## What the task requires
Transcribe each line exactly.

## Supplied material
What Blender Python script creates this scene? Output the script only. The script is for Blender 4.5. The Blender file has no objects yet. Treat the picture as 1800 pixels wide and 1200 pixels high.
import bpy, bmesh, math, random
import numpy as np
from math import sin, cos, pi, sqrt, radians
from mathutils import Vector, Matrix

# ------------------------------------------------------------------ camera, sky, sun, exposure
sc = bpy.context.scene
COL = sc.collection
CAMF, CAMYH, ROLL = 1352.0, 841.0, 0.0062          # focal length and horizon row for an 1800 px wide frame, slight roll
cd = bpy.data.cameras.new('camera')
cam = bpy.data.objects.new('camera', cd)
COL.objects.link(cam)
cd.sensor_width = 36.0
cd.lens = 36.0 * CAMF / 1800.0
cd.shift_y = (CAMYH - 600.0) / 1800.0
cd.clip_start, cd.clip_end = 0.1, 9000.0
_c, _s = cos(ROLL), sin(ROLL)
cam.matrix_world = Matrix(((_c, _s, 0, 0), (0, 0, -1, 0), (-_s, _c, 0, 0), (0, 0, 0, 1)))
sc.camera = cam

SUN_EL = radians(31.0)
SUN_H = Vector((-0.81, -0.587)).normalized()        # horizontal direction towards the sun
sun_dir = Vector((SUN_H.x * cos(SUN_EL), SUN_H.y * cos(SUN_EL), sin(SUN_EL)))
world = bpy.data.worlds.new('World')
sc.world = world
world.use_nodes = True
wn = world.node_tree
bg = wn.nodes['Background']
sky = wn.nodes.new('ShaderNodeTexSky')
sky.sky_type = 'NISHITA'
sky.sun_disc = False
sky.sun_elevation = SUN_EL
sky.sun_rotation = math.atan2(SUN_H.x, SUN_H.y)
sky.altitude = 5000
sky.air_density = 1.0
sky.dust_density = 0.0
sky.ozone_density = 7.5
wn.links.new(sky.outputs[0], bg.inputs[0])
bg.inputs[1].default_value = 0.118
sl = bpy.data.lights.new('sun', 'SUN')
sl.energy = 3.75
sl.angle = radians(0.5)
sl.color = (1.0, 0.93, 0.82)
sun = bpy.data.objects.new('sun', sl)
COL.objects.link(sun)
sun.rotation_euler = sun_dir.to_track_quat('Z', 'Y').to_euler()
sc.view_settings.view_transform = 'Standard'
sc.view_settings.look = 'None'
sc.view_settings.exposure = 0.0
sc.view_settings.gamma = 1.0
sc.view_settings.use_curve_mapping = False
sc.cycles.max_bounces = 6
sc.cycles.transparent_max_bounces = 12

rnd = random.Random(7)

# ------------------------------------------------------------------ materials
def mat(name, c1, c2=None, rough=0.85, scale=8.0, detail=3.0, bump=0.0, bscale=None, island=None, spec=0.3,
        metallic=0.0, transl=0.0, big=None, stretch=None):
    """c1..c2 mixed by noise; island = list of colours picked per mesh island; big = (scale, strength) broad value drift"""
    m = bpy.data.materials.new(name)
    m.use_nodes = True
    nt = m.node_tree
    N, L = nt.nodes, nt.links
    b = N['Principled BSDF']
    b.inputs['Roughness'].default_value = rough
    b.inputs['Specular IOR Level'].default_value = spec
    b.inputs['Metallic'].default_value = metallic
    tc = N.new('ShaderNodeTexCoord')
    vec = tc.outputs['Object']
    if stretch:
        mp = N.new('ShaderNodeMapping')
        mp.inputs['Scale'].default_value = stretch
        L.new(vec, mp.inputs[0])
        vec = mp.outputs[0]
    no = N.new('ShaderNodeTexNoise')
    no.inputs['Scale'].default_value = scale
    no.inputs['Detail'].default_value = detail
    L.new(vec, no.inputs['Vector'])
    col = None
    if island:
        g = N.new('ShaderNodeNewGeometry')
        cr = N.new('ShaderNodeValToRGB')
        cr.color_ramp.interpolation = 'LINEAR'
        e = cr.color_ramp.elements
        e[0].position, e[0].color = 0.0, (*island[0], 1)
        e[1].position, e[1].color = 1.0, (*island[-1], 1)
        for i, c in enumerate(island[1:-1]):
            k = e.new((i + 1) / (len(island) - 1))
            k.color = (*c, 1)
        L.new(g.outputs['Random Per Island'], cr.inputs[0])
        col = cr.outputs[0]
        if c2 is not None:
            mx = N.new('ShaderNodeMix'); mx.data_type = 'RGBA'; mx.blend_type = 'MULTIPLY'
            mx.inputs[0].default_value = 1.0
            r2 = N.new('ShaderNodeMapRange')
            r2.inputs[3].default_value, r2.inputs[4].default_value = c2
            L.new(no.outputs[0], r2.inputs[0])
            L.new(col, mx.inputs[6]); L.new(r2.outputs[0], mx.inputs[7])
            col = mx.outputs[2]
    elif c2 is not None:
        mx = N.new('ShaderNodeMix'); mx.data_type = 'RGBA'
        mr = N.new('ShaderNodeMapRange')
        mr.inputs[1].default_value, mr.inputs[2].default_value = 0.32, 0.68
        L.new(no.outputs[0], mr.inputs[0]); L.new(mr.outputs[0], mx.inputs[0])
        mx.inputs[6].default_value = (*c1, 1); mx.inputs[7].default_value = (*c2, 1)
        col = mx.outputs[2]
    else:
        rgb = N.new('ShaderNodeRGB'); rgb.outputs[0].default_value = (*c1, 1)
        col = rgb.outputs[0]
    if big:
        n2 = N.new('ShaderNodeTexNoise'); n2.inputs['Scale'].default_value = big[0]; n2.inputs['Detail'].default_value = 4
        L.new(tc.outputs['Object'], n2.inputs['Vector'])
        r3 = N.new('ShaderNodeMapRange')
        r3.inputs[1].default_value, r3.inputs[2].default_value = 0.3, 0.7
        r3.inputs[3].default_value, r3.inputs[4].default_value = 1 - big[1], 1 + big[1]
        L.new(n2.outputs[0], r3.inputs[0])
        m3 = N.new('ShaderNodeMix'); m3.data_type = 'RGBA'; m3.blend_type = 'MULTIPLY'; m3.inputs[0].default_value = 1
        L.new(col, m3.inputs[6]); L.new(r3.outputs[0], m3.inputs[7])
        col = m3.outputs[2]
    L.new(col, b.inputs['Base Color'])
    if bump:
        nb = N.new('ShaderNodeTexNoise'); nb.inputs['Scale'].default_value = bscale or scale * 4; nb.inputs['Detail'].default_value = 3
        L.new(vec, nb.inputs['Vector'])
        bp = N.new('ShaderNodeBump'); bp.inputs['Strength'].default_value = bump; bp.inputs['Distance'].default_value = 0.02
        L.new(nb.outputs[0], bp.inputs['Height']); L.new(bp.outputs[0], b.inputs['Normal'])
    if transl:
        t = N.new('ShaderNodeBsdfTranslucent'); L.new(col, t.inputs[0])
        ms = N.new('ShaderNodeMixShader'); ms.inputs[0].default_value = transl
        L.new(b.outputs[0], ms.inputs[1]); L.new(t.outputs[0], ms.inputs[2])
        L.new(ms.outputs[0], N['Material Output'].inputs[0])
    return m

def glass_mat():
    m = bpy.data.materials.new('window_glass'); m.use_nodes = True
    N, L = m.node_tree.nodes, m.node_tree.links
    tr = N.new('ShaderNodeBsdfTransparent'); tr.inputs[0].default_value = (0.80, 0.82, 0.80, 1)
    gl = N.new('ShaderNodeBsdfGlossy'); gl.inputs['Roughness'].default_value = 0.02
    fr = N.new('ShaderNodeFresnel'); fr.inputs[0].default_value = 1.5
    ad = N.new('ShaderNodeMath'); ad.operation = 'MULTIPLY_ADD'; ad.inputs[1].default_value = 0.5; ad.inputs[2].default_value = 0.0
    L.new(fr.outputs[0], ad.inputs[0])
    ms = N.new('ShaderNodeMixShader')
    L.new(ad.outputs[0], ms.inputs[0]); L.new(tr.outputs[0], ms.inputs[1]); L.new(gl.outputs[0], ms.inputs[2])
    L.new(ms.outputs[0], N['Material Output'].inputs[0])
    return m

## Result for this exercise
What Blender Python script creates this scene? Output the script only. The script is for Blender 4.5. The Blender file has no objects yet. Treat the picture as 1800 pixels wide and 1200 pixels high.
import bpy, bmesh, math, random
import numpy as np
from math import sin, cos, pi, sqrt, radians
from mathutils import Vector, Matrix

# ------------------------------------------------------------------ camera, sky, sun, exposure
sc = bpy.context.scene
COL = sc.collection
CAMF, CAMYH, ROLL = 1352.0, 841.0, 0.0062          # focal length and horizon row for an 1800 px wide frame, slight roll
cd = bpy.data.cameras.new('camera')
cam = bpy.data.objects.new('camera', cd)
COL.objects.link(cam)
cd.sensor_width = 36.0
cd.lens = 36.0 * CAMF / 1800.0
cd.shift_y = (CAMYH - 600.0) / 1800.0
cd.clip_start, cd.clip_end = 0.1, 9000.0
_c, _s = cos(ROLL), sin(ROLL)
cam.matrix_world = Matrix(((_c, _s, 0, 0), (0, 0, -1, 0), (-_s, _c, 0, 0), (0, 0, 0, 1)))
sc.camera = cam

SUN_EL = radians(31.0)
SUN_H = Vector((-0.81, -0.587)).normalized()        # horizontal direction towards the sun
sun_dir = Vector((SUN_H.x * cos(SUN_EL), SUN_H.y * cos(SUN_EL), sin(SUN_EL)))
world = bpy.data.worlds.new('World')
sc.world = world
world.use_nodes = True
wn = world.node_tree
bg = wn.nodes['Background']
sky = wn.nodes.new('ShaderNodeTexSky')
sky.sky_type = 'NISHITA'
sky.sun_disc = False
sky.sun_elevation = SUN_EL
sky.sun_rotation = math.atan2(SUN_H.x, SUN_H.y)
sky.altitude = 5000
sky.air_density = 1.0
sky.dust_density = 0.0
sky.ozone_density = 7.5
wn.links.new(sky.outputs[0], bg.inputs[0])
bg.inputs[1].default_value = 0.118
sl = bpy.data.lights.new('sun', 'SUN')
sl.energy = 3.75
sl.angle = radians(0.5)
sl.color = (1.0, 0.93, 0.82)
sun = bpy.data.objects.new('sun', sl)
COL.objects.link(sun)
sun.rotation_euler = sun_dir.to_track_quat('Z', 'Y').to_euler()
sc.view_settings.view_transform = 'Standard'
sc.view_settings.look = 'None'
sc.view_settings.exposure = 0.0
sc.view_settings.gamma = 1.0
sc.view_settings.use_curve_mapping = False
sc.cycles.max_bounces = 6
sc.cycles.transparent_max_bounces = 12

rnd = random.Random(7)

# ------------------------------------------------------------------ materials
def mat(name, c1, c2=None, rough=0.85, scale=8.0, detail=3.0, bump=0.0, bscale=None, island=None, spec=0.3,
        metallic=0.0, transl=0.0, big=None, stretch=None):
    """c1..c2 mixed by noise; island = list of colours picked per mesh island; big = (scale, strength) broad value drift"""
    m = bpy.data.materials.new(name)
    m.use_nodes = True
    nt = m.node_tree
    N, L = nt.nodes, nt.links
    b = N['Principled BSDF']
    b.inputs['Roughness'].default_value = rough
    b.inputs['Specular IOR Level'].default_value = spec
    b.inputs['Metallic'].default_value = metallic
    tc = N.new('ShaderNodeTexCoord')
    vec = tc.outputs['Object']
    if stretch:
        mp = N.new('ShaderNodeMapping')
        mp.inputs['Scale'].default_value = stretch
        L.new(vec, mp.inputs[0])
        vec = mp.outputs[0]
    no = N.new('ShaderNodeTexNoise')
    no.inputs['Scale'].default_value = scale
    no.inputs['Detail'].default_value = detail
    L.new(vec, no.inputs['Vector'])
    col = None
    if island:
        g = N.new('ShaderNodeNewGeometry')
        cr = N.new('ShaderNodeValToRGB')
        cr.color_ramp.interpolation = 'LINEAR'
        e = cr.color_ramp.elements
        e[0].position, e[0].color = 0.0, (*island[0], 1)
        e[1].position, e[1].color = 1.0, (*island[-1], 1)
        for i, c in enumerate(island[1:-1]):
            k = e.new((i + 1) / (len(island) - 1))
            k.color = (*c, 1)
        L.new(g.outputs['Random Per Island'], cr.inputs[0])
        col = cr.outputs[0]
        if c2 is not None:
            mx = N.new('ShaderNodeMix'); mx.data_type = 'RGBA'; mx.blend_type = 'MULTIPLY'
            mx.inputs[0].default_value = 1.0
            r2 = N.new('ShaderNodeMapRange')
            r2.inputs[3].default_value, r2.inputs[4].default_value = c2
            L.new(no.outputs[0], r2.inputs[0])
            L.new(col, mx.inputs[6]); L.new(r2.outputs[0], mx.inputs[7])
            col = mx.outputs[2]
    elif c2 is not None:
        mx = N.new('ShaderNodeMix'); mx.data_type = 'RGBA'
        mr = N.new('ShaderNodeMapRange')
        mr.inputs[1].default_value, mr.inputs[2].default_value = 0.32, 0.68
        L.new(no.outputs[0], mr.inputs[0]); L.new(mr.outputs[0], mx.inputs[0])
        mx.inputs[6].default_value = (*c1, 1); mx.inputs[7].default_value = (*c2, 1)
        col = mx.outputs[2]
    else:
        rgb = N.new('ShaderNodeRGB'); rgb.outputs[0].default_value = (*c1, 1)
        col = rgb.outputs[0]
    if big:
        n2 = N.new('ShaderNodeTexNoise'); n2.inputs['Scale'].default_value = big[0]; n2.inputs['Detail'].default_value = 4
        L.new(tc.outputs['Object'], n2.inputs['Vector'])
        r3 = N.new('ShaderNodeMapRange')
        r3.inputs[1].default_value, r3.inputs[2].default_value = 0.3, 0.7
        r3.inputs[3].default_value, r3.inputs[4].default_value = 1 - big[1], 1 + big[1]
        L.new(n2.outputs[0], r3.inputs[0])
        m3 = N.new('ShaderNodeMix'); m3.data_type = 'RGBA'; m3.blend_type = 'MULTIPLY'; m3.inputs[0].default_value = 1
        L.new(col, m3.inputs[6]); L.new(r3.outputs[0], m3.inputs[7])
        col = m3.outputs[2]
    L.new(col, b.inputs['Base Color'])
    if bump:
        nb = N.new('ShaderNodeTexNoise'); nb.inputs['Scale'].default_value = bscale or scale * 4; nb.inputs['Detail'].default_value = 3
        L.new(vec, nb.inputs['Vector'])
        bp = N.new('ShaderNodeBump'); bp.inputs['Strength'].default_value = bump; bp.inputs['Distance'].default_value = 0.02
        L.new(nb.outputs[0], bp.inputs['Height']); L.new(bp.outputs[0], b.inputs['Normal'])
    if transl:
        t = N.new('ShaderNodeBsdfTranslucent'); L.new(col, t.inputs[0])
        ms = N.new('ShaderNodeMixShader'); ms.inputs[0].default_value = transl
        L.new(b.outputs[0], ms.inputs[1]); L.new(t.outputs[0], ms.inputs[2])
        L.new(ms.outputs[0], N['Material Output'].inputs[0])
    return m

def glass_mat():
    m = bpy.data.materials.new('window_glass'); m.use_nodes = True
    N, L = m.node_tree.nodes, m.node_tree.links
    tr = N.new('ShaderNodeBsdfTransparent'); tr.inputs[0].default_value = (0.80, 0.82, 0.80, 1)
    gl = N.new('ShaderNodeBsdfGlossy'); gl.inputs['Roughness'].default_value = 0.02
    fr = N.new('ShaderNodeFresnel'); fr.inputs[0].default_value = 1.5
    ad = N.new('ShaderNodeMath'); ad.operation = 'MULTIPLY_ADD'; ad.inputs[1].default_value = 0.5; ad.inputs[2].default_value = 0.0
    L.new(fr.outputs[0], ad.inputs[0])
    ms = N.new('ShaderNodeMixShader')
    L.new(ad.outputs[0], ms.inputs[0]); L.new(tr.outputs[0], ms.inputs[1]); L.new(gl.outputs[0], ms.inputs[2])
    L.new(ms.outputs[0], N['Material Output'].inputs[0])
    return m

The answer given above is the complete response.